Some business owners who are tired of spending money on social media platforms without the ROI ask me if they should just stop wasting time on social media. My only response to them is that they should continue to do the following two things as long as they have the badnwidth
- Use social media to support customers with their issues and address questions
- Be consistent when it comes to providing useful information to your audience
The above two are essential elements in any digital marketing strategy so I would urge small businesses to have the minimal presence needed to do the above on social media platforms.
What is the best way in which social media can be integrated into a digital marketing strategy?
Social media marketing is one of the pillars of the overall digital marketing strategy that works together with other strategies in driving positive business results for a small business.
The bedrock of any good social media strategy is a good content marketing strategy that any business needs to have.
Social media needs to deliver the positive customer engagement and building an audience metric that is crucial to a business looking to make progress with digital marketing. All the pieces need to work together for a business for the results to be greater than the sum of its parts.
Examples of small businesses using social media really well for business growth
A great example of a small business that effectively utilised social media for free and built a substantial audience is “Cupcake Royale,” a small bakery and cafe chain based in Seattle, Washington. Here’s how they leveraged social media:
Background
Cupcake Royale started as a small cupcake bakery. The business initially had limited marketing funds, necessitating creative, low-cost marketing strategies.
Social Media Strategy
Platform Choice: They primarily used platforms like Instagram and Facebook, which were ideal for showcasing their visually appealing cupcakes and café ambience.
Content Creation: Cupcake Royale focused on creating engaging content:
Visual Appeal: They posted high-quality images of their cupcakes, often incorporating seasonal themes, behind-the-scenes looks, and new flavors.
Engagement: They interacted with their followers by responding to comments, featuring customer-generated content, and conducting polls about new flavors.
Community Building: The business created a sense of community by:
Local Engagement: Highlighting local ingredients and collaborations with other local businesses.
Customer Stories: Sharing customer experiences and stories, making their audience feel part of their journey.
Brand Personality: Their social media presence had a consistent tone and style that aligned with their brand – fun, friendly, and community-focused.
Consistency: Regular posting ensured that they stayed on top of their audience’s minds.
Promotions and Events: They used social media to promote special offers, events, and new product launches, encouraging followers to visit their stores.
Outcome
- Increased Brand Awareness: Their social media presence significantly boosted their brand visibility not just locally, but also among tourists visiting Seattle.

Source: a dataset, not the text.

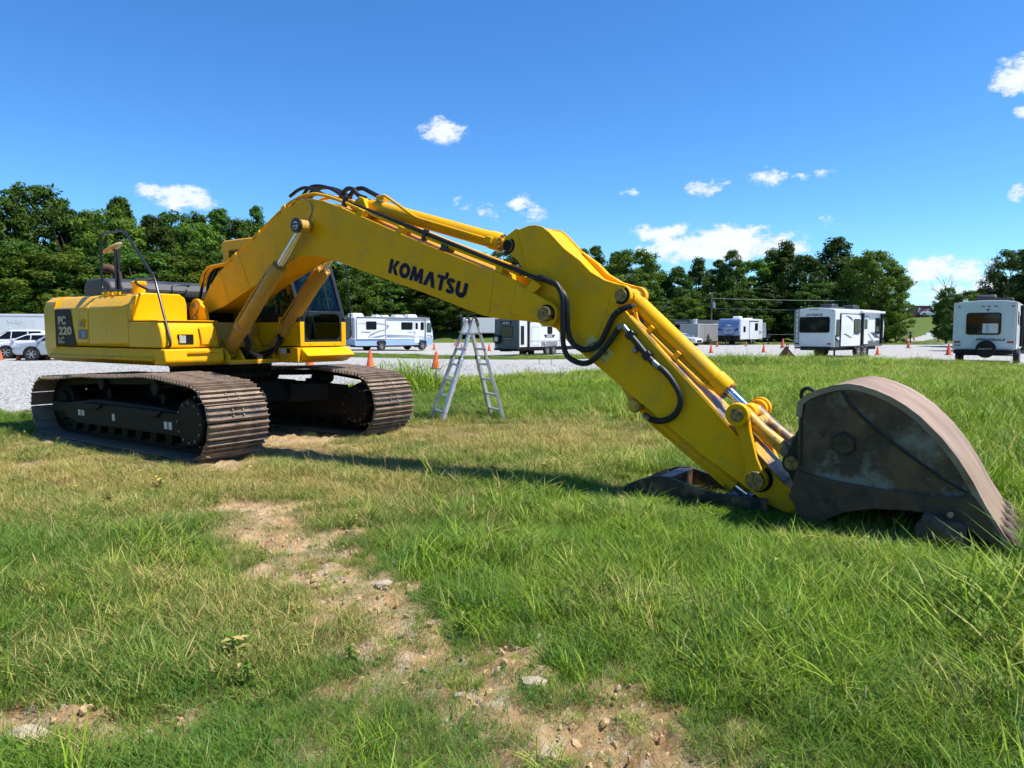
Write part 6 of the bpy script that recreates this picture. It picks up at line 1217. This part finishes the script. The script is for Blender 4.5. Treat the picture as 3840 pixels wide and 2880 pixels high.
# ribbed rear trailer at the right edge
v = Veh('travel_trailer', (22.8, 32.5), (.61, .79), 6.5, 2.44, 'ribbed off-white camper with curtained rear window and covered spare wheel', 'trailer')
rp = [(-1.22, .70), (1.22, .70), (1.22, 2.86), (.8, 2.93), (.0, 2.97), (-.8, 2.95), (-1.22, 2.88)]
MB().prism(rp, .0, 6.4, 'x').build('body', 'offwhite', v.o, bevel=.02)
for k in range(26):
    z = .74+.083*k; v.slab('B', -1.2, 1.2, z, z+.068, 'offwhite', 'siding_board', .012, .01); v.slab('R', .02, 6.3, z, z+.068, 'white', 'siding_board', .012, .01)
v.window('B', -.66, .62, 1.42, 2.36, .1, .01); v.slab('B', -.05, .55, 1.46, 1.90, 'sticker', 'window_card', .05, .03); v.slab('B', .1, .2, 1.48, 1.88, 'lightblue', 'card_stripe', .053, .01)
v.txt('B', 'SPRINGDALE', -.28, 1.10, 1.12, .115, 'print', .02, .003)
for y in (-1.0, -.06, .17, .42, 1.08): v.slab('B', y-.055, y+.055, 2.66, 2.71, 'red', 'marker_lamp', .03, .01)
MB().cyl((-.08, -.14, 2.53), (.0, -.14, 2.53), .045, 10).build('rear_camera', 'print', v.o)
for y in (-1.03, 1.04): v.slab('B', y-.13, y+.13, 1.0, 1.09, 'red', 'tail_lamp', .03, .02)
v.slab('B', -1.17, -.86, .83, .96, 'sticker', 'number_plate', .03, .02); v.txt('B', 'CM-57058', -1.14, .86, .25, .06, 'print', .034)
sp_ = MB().lathe([(.01, -.32), (.36, -.32), (.40, -.28), (.40, -.06), (.36, -.02)], (0, 0, 0), 'x', 28).build('spare_wheel_cover', 'print', v.o, smooth=40); sp_.location = (0, -.12, .72)
text('KEYSTONE', 1, (-.325, .16, .70), (0, -1, 0), (0, 0, 1), 'sticker', 'lettering', sp_, .004, .002, fit=(.3, .06)); text('REAL FAMILY', 1, (-.325, -.17, .72), (0, -1, 0), (0, 0, 1), 'sticker', 'lettering', sp_, 0, .002, fit=(.2, .05))
for o_ in sp_.children: o_.location = (0, .12-.0, -.72)
v.slab('R', .02, .08, .7, 2.86, 'print', 'corner_trim', .02, .01); v.window('R', 1.15, 1.55, 1.9, 2.45, .05); d = v.slab('R', 2.0, 2.7, .78, 2.5, 'white', 'door', .03, .04); v.slab('R', 2.2, 2.5, 1.8, 2.3, 'glassdark', 'pane', .04, .04, d)
v.slab('R', 2.9, 3.2, .8, 2.8, 'print', 'awning_arm', .14, .04); v.slab('R', .6, 1.0, 1.0, 1.7, 'white', 'access_panel', .03, .02); v.window('R', 3.8, 4.6, 1.5, 2.2)
v.aircon(1.6, 2.94, .05, 'plastic', .95, .75, .34); v.box('roof_vent', 1.4, 2.1, -1.0, -.3, 2.92, 3.12, 'plastic', .03); v.box('bumper', -.14, .0, -1.15, 1.15, .50, .69, 'print', .02); v.box('chassis', .05, 6.2, -.95, .95, .44, .70, 'print', .02)
v.box('axle', 2.2, 2.28, -1.1, 1.1, .36, .43, 'steel', .01); v.wheels((2.3, 3.1), .36, .24, -.02)
# blue-fronted camper facing the lens (front towards viewer)
a_ = Vector((-.62, -.78)); v = Veh('travel_trailer', (0, 0), a_, 7.7, 2.5, 'camper with curved blue front cap and silver ribbed side', 'trailer')
cL = Vector((25.9, 82, 0)); ax = Vector((a_.x, a_.y, 0)).normalized(); lf = Vector((-ax.y, ax.x, 0)); v.o.location = cL-ax*7.7-lf*1.25
v.body([(0, .62), (7.2, .62), (7.2, 3.02), (.1, 3.02), (0, 2.9)], 'offwhite'); MB().prism([(7.19, .62), (7.45, .62), (7.70, 1.1), (7.72, 1.9), (7.62, 2.5), (7.40, 2.95), (7.19, 3.03)], -1.25, 1.25).build('front_cap', 'jayblue', v.o, bevel=.06)
MB().prism([(7.3, .58), (7.48, .58), (7.72, 1.08), (7.65, 1.12), (7.3, 1.12)], -1.262, 1.262).build('front_skirt', 'print', v.o, bevel=.03)
text('Jayco', 1, (7.735, -.50, 1.75), (0, 1, .0), (0, 0, 1), 'sticker', 'lettering', v.o, .012, .004, fit=(1.05, .34), shear=.2)
MB().add([(7.738, y, z) for y, z in ((-.35, 2.28), (.05, 2.16), (.42, 2.22), (.15, 2.30), (.35, 2.36), (-.0, 2.34))], [(0, 1, 2, 3, 4, 5)]).build('bird_emblem', 'sticker', v.o)
for s_ in (-1, 1): MB().add([(7.739, s_*y, z) for y, z in ((1.22, 1.95), (.95, 1.85), (.62, 1.55), (.9, 1.65), (1.22, 1.75))], [(0, 1, 2, 3, 4)]).build('graphic_stripe', 'print', v.o); MB().add([(7.739, s_*y, z) for y, z in ((.65, 1.5), (0, 1.25), (0, 1.33), (.60, 1.58))], [(0, 1, 2, 3)]).build('graphic_stripe', 'sticker', v.o)
for k in range(22): v.slab('L', .05, 7.15, .68+.105*k, .77+.105*k, 'white', 'siding_board', .012, .01)
v.slab('L', 1.7, 4.5, .64, 2.75, 'white', 'slide_out', .12, .02); v.slab('L', 1.66, 4.54, 2.70, 2.80, 'print', 'slide_flange', .14, .01); v.window('L', 2.0, 2.9, 1.7, 2.5, .05, .12); v.window('L', 5.7, 6.3, 1.5, 2.1, .05); v.slab('L', 3.5, 4.2, .75, 1.4, 'offwhite', 'access_panel', .125, .02); v.slab('L', .3, 1.2, 1.3, 1.6, 'bluegrey', 'graphic_stripe', .02, .01)
v.aircon(4.9, 3.0, 0, 'white', 1.1, .8, .34); v.aircon(1.6, 3.0, 0, 'white', 1.2, .8, .18); v.box('propane_cover', 7.75, 8.1, -.4, .4, .55, 1.1, 'print', .06); v.box('tongue', 7.4, 8.7, -.08, .08, .42, .55, 'print', .01); v.box('tongue_jack', 8.45, 8.55, -.05, .05, .05, .9, 'print', .01)
v.box('chassis', .1, 7.3, -.9, .9, .42, .62, 'print', .01); v.wheels((3.0, 3.85), .36, .24, -.02)
# cargo trailer, dark fifth-wheel, white camper, boat
def simple(name, u0, D0, ax, L, w, h, m_, label, cat, b0=.5, roofm=None):
    q = Veh(name, (at(u0, D0), D0), ax, L, w, label, cat); q.body([(0, b0), (L, b0), (L, h), (0, h)], m_, bevel=.04); q.box('chassis', .1, L-.1, -w/2+.2, w/2-.2, b0-.15, b0+.01, 'print', .01); q.wheels((L*.45, L*.45+.85), .36, .22, -.02); return q
v = simple('cargo_trailer', 2615, 84, (.62, .78), 6.0, 2.3, 2.45, 'greytrailer', 'plain grey enclosed cargo trailer behind the white parked car', 'trailer', .35)
v.slab('B', -1.0, 1.0, .5, 2.2, 'greytrailer', 'ramp_door', .03, .02); v.slab('R', .15, .2, .4, 2.4, 'white', 'corner_trim', .03, .01); v.slab('R', 2.0, 2.9, .5, 2.2, 'greytrailer', 'side_door', .03, .02); v.slab('R', .0, 6, 2.38, 2.45, 'white', 'roof_rail', .03, .01); MB().lathe([(.25, 2.45), (.25, 2.9), (.3, 2.9), (.3, 3.05), (.02, 3.05)], (2.2, .2, 0), 'z', 14).build('roof_stack', 'white', v.o)
v = simple('fifth_wheel_trailer', 2585, 94, (.7, .71), 8, 2.45, 3.1, 'darkgrey', 'dark grey trailer peeking out behind the grey cargo trailer', 'trailer', .6); v.slab('B', -1.1, 1.1, 1.6, 2.4, 'glassdark', 'rear_window', .03, .1); v.txt('B', 'MONTANA', -.9, 2.62, 1.8, .22, 'sticker', .04, .01)
v = simple('travel_trailer', 2690, 98, (.7, .71), 7, 2.4, 2.6, 'white', 'small white camper showing between cargo trailer and blue-fronted camper', 'trailer', .9); v.slab('B', -.8, .8, 1.6, 2.3, 'glassdark', 'rear_window', .03, .1); v.slab('B', -1.15, 1.15, .6, 1.1, 'beige', 'lower_wall', .03, .02)
v = simple('travel_trailer', 2868, 100, (.35, .94), 7.5, 2.45, 2.75, 'white', 'white camper half hidden behind the blue-fronted camper', 'trailer', .7); v.window('R', 1.0, 1.7, 1.5, 2.1); v.slab('R', 3.0, 4.2, .8, 2.4, 'white', 'slide_out', .1, .02); v.slab('R', 0, 0, 0, 0, 'print', 'graphic_stripe', .03, .01, None, 0, [(.1, 1.0), (2.6, 1.3), (2.6, 1.15), (.3, .9)]); v.slab('B', -1.0, .2, .8, 1.4, 'print', 'graphic_stripe', .03, .1); v.aircon(3, 2.74)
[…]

- Community Engagement: They fostered a loyal community of customers who not only frequented their stores but also actively engaged with them online.
- Business Growth: This increased visibility and community engagement contributed to their growth, allowing them to open multiple locations.
Key Takeaway
Cupcake Royale’s success story illustrates that with the right content and social media marketing strategy, small businesses can effectively use social media to build a strong brand presence and loyal customer base without a large marketing budget. Their focus on high-quality visual content, community engagement, and consistency were key to their success.
An example of introducing a new business on social media
There is the example of a small business into indoor plants known as “The little plant shop”. Check out thier instgram reels and posts to understand how they made wonderful teasers about their business and launched it with great engagement with their audience.
All it takes is a little bit of creativity and fearless execution and small business owners have both in abundance!